Here is the grand summary. "So Joshua took the whole land." Now, some look at the exceptions mentioned in the previous verse and throughout the book and call this a contradiction. But that is to misunderstand the nature of ancient conquest and biblical language. The back of the enemy was broken. The organized, national resistance was crushed. The land was secured as a whole, even though pockets of resistance remained for individual tribes to mop up. Joshua accomplished the mission God gave him. He did it "according to all that Yahweh had spoken to Moses." This is a statement of covenant faithfulness. God promised; Moses commanded; Joshua obeyed. God's word does not return to Him void.
Joshua then gives the land for an "inheritance." This is not a wage earned, but a gift received. Israel did not deserve this land; they were given it by grace, through faith. And that faith had to be an obedient faith. Finally, we have this beautiful concluding note: "Thus the land was quiet from war." This is the goal of all of God's holy warfare. It is not war for its own sake, but war for the sake of peace. It is the establishment of a realm of shalom under God's rule. This rest is a type, a foreshadowing. The author of Hebrews tells us that if this Joshua had given them the ultimate rest, God would not have later spoken of another day (Heb. 4:8). This quiet land points us forward to the true Joshua, Jesus, who defeated our ultimate giants, sin, death, and the devil. Through His finished work on the cross, He has secured our eternal inheritance and leads us into the final Sabbath rest of God. The conquest of Canaan was a type; the Great Commission is the antitype. Their warfare was to take the land; our warfare is to disciple the nations. And we fight in the strength of the one who has already won the decisive victory and promises us a rest that will never be disturbed by war again.
Application
First, we must see that God keeps His promises, even when the obstacles look like giants. The Anakim were real, formidable foes. But God's word was more real, and His power more formidable. We are often tempted to live by sight, to measure our problems against our own resources. This passage calls us to measure our problems against our God. The very thing that caused your fathers to stumble in unbelief is the very thing God calls you to conquer in faith.

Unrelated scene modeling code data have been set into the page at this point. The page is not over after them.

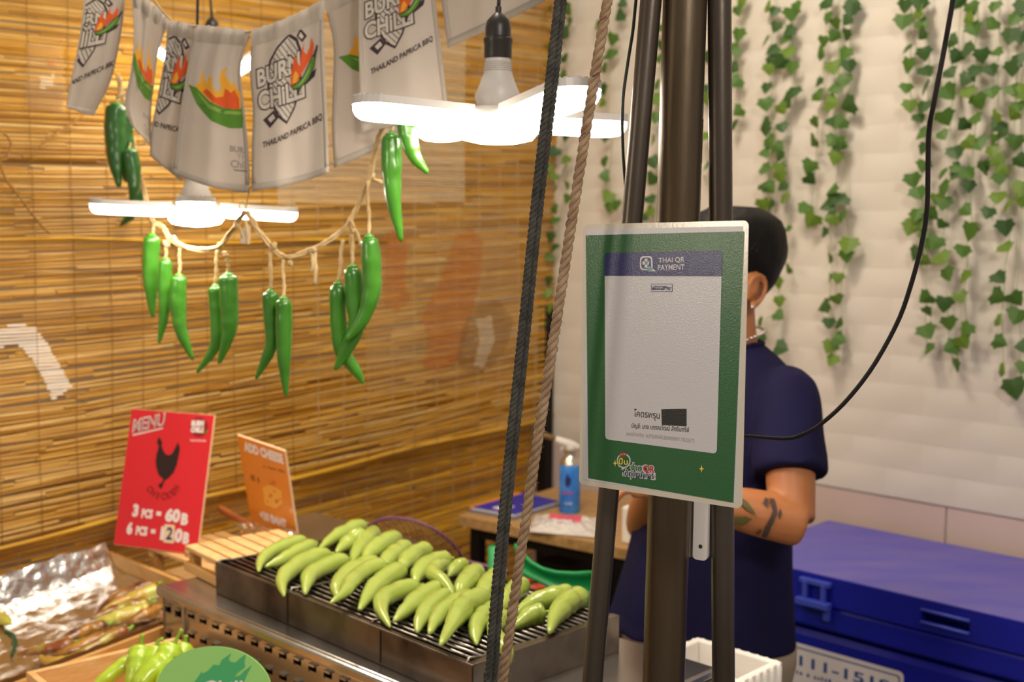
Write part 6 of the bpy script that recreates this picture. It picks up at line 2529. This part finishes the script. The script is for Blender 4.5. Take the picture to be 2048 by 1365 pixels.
# trousers and shoes
mb = MB()
loft(mb, [(.70, .0, .172, .128), (.76, .0, .170, .126), (.84, .0, .160, .115)], n=36)
for sgn in (-1, 1):
    cur = catmull([pp(0, sgn * .078, .76), pp(.01, sgn * .084, .60), pp(.014, sgn * .087, .46), pp(-.004, sgn * .09, .28), pp(-.008, sgn * .092, .055)], 18)
    mb.tube(cur, [.100 - .035 * (i / 17) + .003 * math.sin(i * 1.9) for i in range(18)], 20)
mb.build('trousers', M['pants'], man, smooth=True)
for sgn in (-1, 1):
    mb = MB()
    mb.tube(catmull([pp(-.055, sgn * .09, .042), pp(.0, sgn * .092, .045), pp(.08, sgn * .098, .04), pp(.17, sgn * .104, .032)], 12), [.030, .040, .044, .045, .045, .045, .044, .042, .040, .037, .033, .020], 16)
    mb.build('shoe', M['shoe'], man, smooth=True)

# chain, ear stud, tattoos
mb = MB()
for j in range(46):
    q = 2 * math.pi * j / 46
    c, si = math.cos(q), math.sin(q)
    p = pp(-.004 + .070 * si, .067 * c, 1.352 - .026 * max(0, si) + .014 * max(0, -si))
    mb.lathe(p - Z * .003, [(.0004, 0), (.0030, .001), (.0036, .003), (.0030, .005), (.0004, .006)], 8)
mb.build('necklace', M['silver'], man, smooth=True)
mb = MB()
mb.lathe(pp(.012, .086, HZ + .057), [(.0004, -.004), (.0035, -.002), (.0035, .002), (.0004, .004)], 10)
mb.build('ear_stud', M['silver'], man, smooth=True)


def arm_patch(nm, poly, matl):
    """poly in (t along forearm, angle) on the viewer's side"""
    d = (WRL - ELL).normalized()
    u = V((0, -1, 0))
    u = (u - d * u.dot(d)).normalized()
    w = d.cross(u)

    def fn(x, y, layer):
        c = ELL.lerp(WRL, x)
        r_ = pl([(0, .0415), (.3, .0445), (.5, .0435), (.75, .038), (1, .029)], x) + .0006
        return c + (u * math.cos(y) + w * math.sin(y)) * r_
    P = Print(fn, maxe=.12)
    for p in poly:
        P.poly(p, 0, 0)
    return P.build(nm, matl, man)


arm_patch('tattoo', [[(.22, -.9), (.26, -.9), (.28, -.3), (.25, .4), (.29, .9), (.24, .95), (.21, .4), (.23, -.3)], [(.30, -.8), (.33, -.7), (.31, -.45), (.29, -.5)], [(.30, .5), (.34, .6), (.32, .9), (.29, .85)],
                     [(.18, .1), (.20, .3), (.19, .6), (.17, .4)]], M['tattoo'])
arm_patch('tattoo', [[(.40, -.1), (.46, -.5), (.56, -.6), (.64, -.35), (.55, -.2), (.46, -.05)], [(.38, .1), (.46, .2), (.58, .6), (.56, .75), (.46, .5)]], M['tattoo_green'])
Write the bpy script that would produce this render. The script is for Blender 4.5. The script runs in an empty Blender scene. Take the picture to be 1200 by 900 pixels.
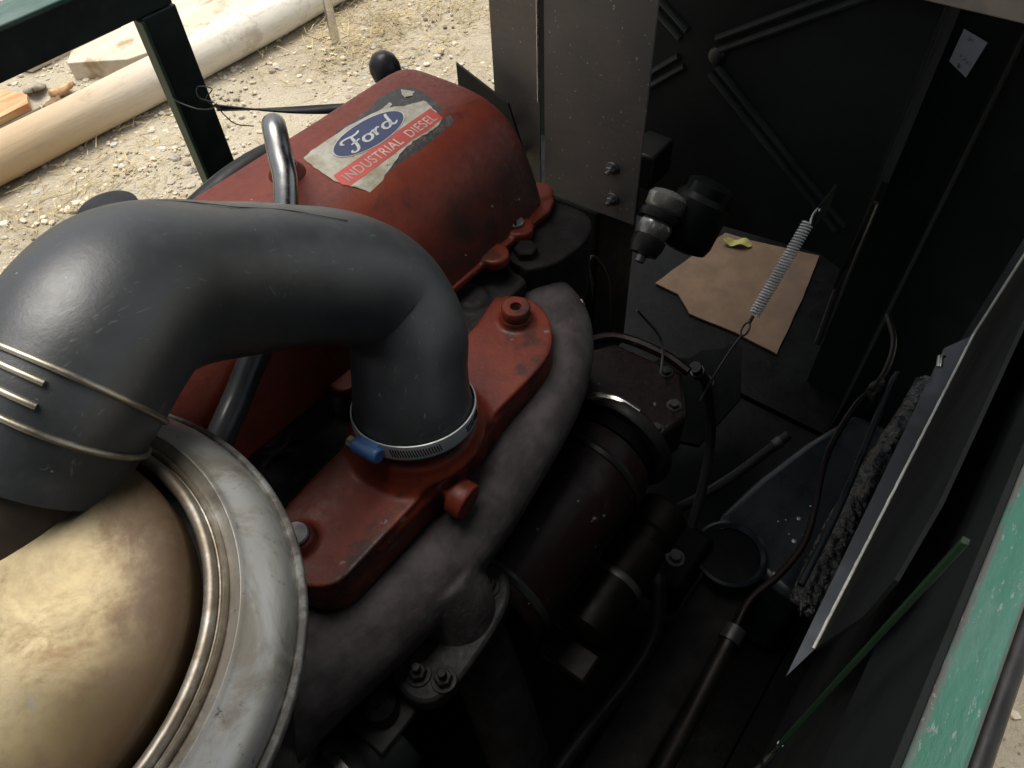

Second, obedience must be thorough. Joshua did not leave any Anakim in the hill country of Israel. He was faithful to the herem command. We cannot make peace with sins that God has devoted to destruction. We cannot harbor a few "pet giants" in the high places of our hearts. The call to holiness is a call to a thorough, ruthless war against our own sin, carried out in the strength of the Spirit.
Finally, all of this Old Testament warfare points us to Christ. Joshua's name is the Hebrew form of the Greek name Jesus. The first Joshua was a faithful man who led God's people into a temporary rest. The true Jesus is the faithful Son who leads His people into an eternal rest. He is the one who crushed the head of the serpent, the ultimate giant. The rest that the land experienced from war is a foretaste of the peace that Christ gives to the soul that trusts in Him, and a promise of the ultimate peace of the new heavens and the new earth, where righteousness dwells and war will be no more.